BUFFALO, N.Y. -- Dank, the city of Buffalo's first cannabis dispensary, has been open for less than a year.

While owner Aaron Van Camp said the business has been lucrative so far, by April 15 he expects to give back a significant sum to the federal government when he files his income tax return.

"We're capped at what we can have in the bank and we don't anticipate that account having enough to pay what we're going to owe, the number's so great so we're actually setting up another account with a courier to work it out so we can pay the crazy amount that we'll owe them," Van Camp said.

New York's cannabis industry is expecting to pay much more in federal taxes than other small businesses because, while legal in the state, it remains federally illegal.

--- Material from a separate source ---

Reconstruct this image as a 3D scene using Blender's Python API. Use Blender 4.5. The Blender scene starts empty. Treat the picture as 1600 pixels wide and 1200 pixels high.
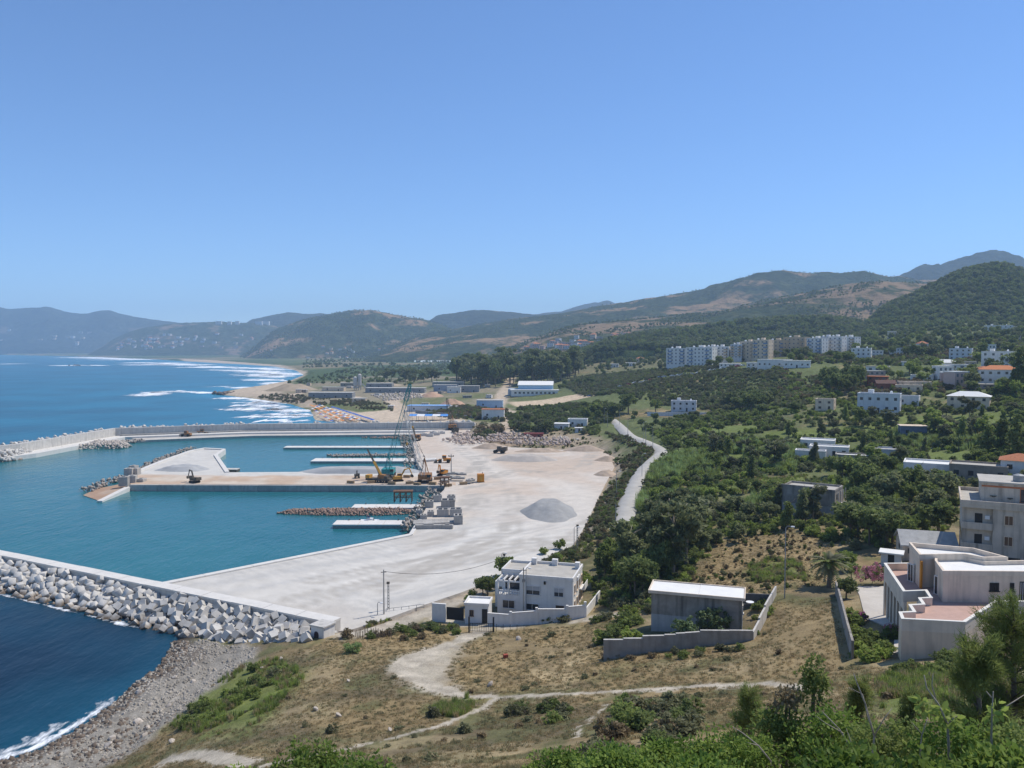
import bpy, bmesh, math, random
import numpy as np
from mathutils import Vector, Matrix, Euler
R = math.radians
random.seed(7); rng = np.random.default_rng(7)
SC = bpy.context.scene
COL = SC.collection

# ---------------------------------------------------------------- camera
CAM_H, FPX, PITCH = 50.0, 1250.0, math.atan(55/1250)
cam = bpy.data.cameras.new('camera'); cam_ob = bpy.data.objects.new('camera', cam); COL.objects.link(cam_ob)
cam_ob.location = (0, 0, CAM_H); cam_ob.rotation_euler = (math.pi/2-PITCH, 0, 0)
cam.sensor_width = 36; cam.lens = 36*FPX/1600; cam.clip_start = 0.2; cam.clip_end = 60000
SC.camera = cam_ob
SC.render.resolution_x, SC.render.resolution_y = 1024, 768

# ---------------------------------------------------------------- sky, sun, exposure
SUN_AZ, SUN_EL = R(62), R(56)
world = bpy.data.worlds.new('World'); SC.world = world; world.use_nodes = True
wn = world.node_tree.nodes; wl = world.node_tree.links
sky = wn.new('ShaderNodeTexSky'); sky.sky_type = 'NISHITA'; sky.sun_disc = False
sky.sun_elevation = SUN_EL; sky.sun_rotation = SUN_AZ
sky.altitude = 2500; sky.air_density = 1.15; sky.dust_density = 0.0; sky.ozone_density = 10.0
wl.new(sky.outputs[0], wn['Background'].inputs[0]); wn['Background'].inputs[1].default_value = 0.15
sl = bpy.data.lights.new('sun', 'SUN'); sl.energy = 4.2; sl.angle = R(0.53); sl.color = (1.0, 0.95, 0.87)
sun = bpy.data.objects.new('sun', sl); COL.objects.link(sun)
sdir = Vector((math.sin(SUN_AZ)*math.cos(SUN_EL), math.cos(SUN_AZ)*math.cos(SUN_EL), math.sin(SUN_EL)))
sun.rotation_euler = sdir.to_track_quat('Z', 'Y').to_euler(); sun.location = (200, 100, 300)
SC.view_settings.view_transform = 'Standard'; SC.view_settings.look = 'None'
SC.view_settings.exposure = 0.12; SC.view_settings.gamma = 1.0; SC.view_settings.use_curve_mapping = False
SC.cycles.max_bounces = 5; SC.cycles.diffuse_bounces = 2; SC.cycles.glossy_bounces = 2
SC.cycles.transparent_max_bounces = 8; SC.cycles.volume_bounces = 1; SC.cycles.transmission_bounces = 2
SC.cycles.caustics_reflective = False; SC.cycles.caustics_refractive = False

# ---------------------------------------------------------------- reading places off the photograph (1600x1200 frame)
CP, SP = math.cos(PITCH), math.sin(PITCH)
def ray(px, py):
    x = (np.asarray(px, float)-800)/FPX; y = (600-np.asarray(py, float))/FPX
    return x, CP+SP*y, -SP+CP*y
def P(px, py, z):
    dx, dy, dz = ray(px, py); t = (z-CAM_H)/dz
    return float(dx*t), float(dy*t)
def PD(px, py, d):
    dx, dy, dz = ray(px, py); t = d/dy
    return float(dx*t), float(d), float(CAM_H+dz*t)
def mpp(d): return d/FPX          # metres per photo pixel at distance d

# ---------------------------------------------------------------- numpy noise
def _h(ix, iy, s):
    n = (ix*374761393+iy*668265263+s*1442695041) & 0xffffffff
    n = ((n ^ (n >> 13))*1274126177) & 0xffffffff
    return ((n ^ (n >> 16)) & 0xffff)/65535.0
def vnoise(x, y, s=0):
    x = np.asarray(x, float); y = np.asarray(y, float)
    ix = np.floor(x).astype(np.int64); iy = np.floor(y).astype(np.int64)
    fx = x-ix; fy = y-iy; fx = fx*fx*(3-2*fx); fy = fy*fy*(3-2*fy)
    a = _h(ix, iy, s); b = _h(ix+1, iy, s); c = _h(ix, iy+1, s); d = _h(ix+1, iy+1, s)
    return a+(b-a)*fx+(c-a)*fy+(a-b-c+d)*fx*fy
def fbm(x, y, s=0, o=4):
    t = 0; a = .5; n = 0
    for k in range(o):
        t = t+a*vnoise(x*2**k, y*2**k, s+k*17); n += a; a *= .5
    return t/n
def sstep(a, b, x):
    t = np.clip((np.asarray(x, float)-a)/(b-a), 0, 1); return t*t*(3-2*t)

# ---------------------------------------------------------------- polygons
def seg_d2(x, y, a, b):
    ax, ay = a; bx, by = b; vx, vy = bx-ax, by-ay
    t = np.clip(((x-ax)*vx+(y-ay)*vy)/(vx*vx+vy*vy+1e-9), 0, 1)
    return (x-ax-t*vx)**2+(y-ay-t*vy)**2
def line_dist(x, y, pts):
    d = np.full(np.shape(x), 1e18)
    for a, b in zip(pts, pts[1:]): d = np.minimum(d, seg_d2(x, y, a, b))
    return np.sqrt(d)
def inside(x, y, poly):
    c = np.zeros(np.shape(x), bool); n = len(poly)
    for i in range(n):
        x1, y1 = poly[i]; x2, y2 = poly[(i+1) % n]
        if y1 == y2: continue
        c ^= ((y1 > y) != (y2 > y)) & (x < (x2-x1)*(y-y1)/(y2-y1)+x1)
    return c
def sdist(x, y, poly):
    x = np.asarray(x, float); y = np.asarray(y, float)
    d = line_dist(x, y, list(poly)+[poly[0]])
    return np.where(inside(x, y, poly), d, -d)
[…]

As a result, Section 280E of the tax code severely limits what businesses can deduct from their-taxable income.

"We're basically trying to file extremely conservatively for what we could. Like everything that we're doing pretty much isn't even going to audit. We're filing as a C-Corp and we want everything to go smooth," Van Camp said.

He said he is continuing to use his normal business account but after taking a number of expensive meetings decided to hire a 280E specialist as well.

"The specialists don't come cheap," Van Camp said. "Typically they're asking for like $3,000 to $8,000 a month on retainer to have them which is very crazy to us. It's not something that we really anticipated."

The owner said in order to continue advocating against issues with the young industry, it's important he does everything by the book with his own business. He said he is concerned the IRS could be aggressive in collecting from others.

"I think it's going to pose a real problem in the industry is people don't understand the aspect of how much tax you owe," Van Camp said.

The good news, he said, is this could be the last year 280E is an issue if the federal government moves forward with rescheduling or descheduling cannabis which is currently a Schedule I substance. How quickly that moves forward could depend on the presidential election as the incumbent has been pushing to ease restrictions.

"It also depends on if he needs a push at the end and they feel like one side favorably could sway the election," Van Camp said.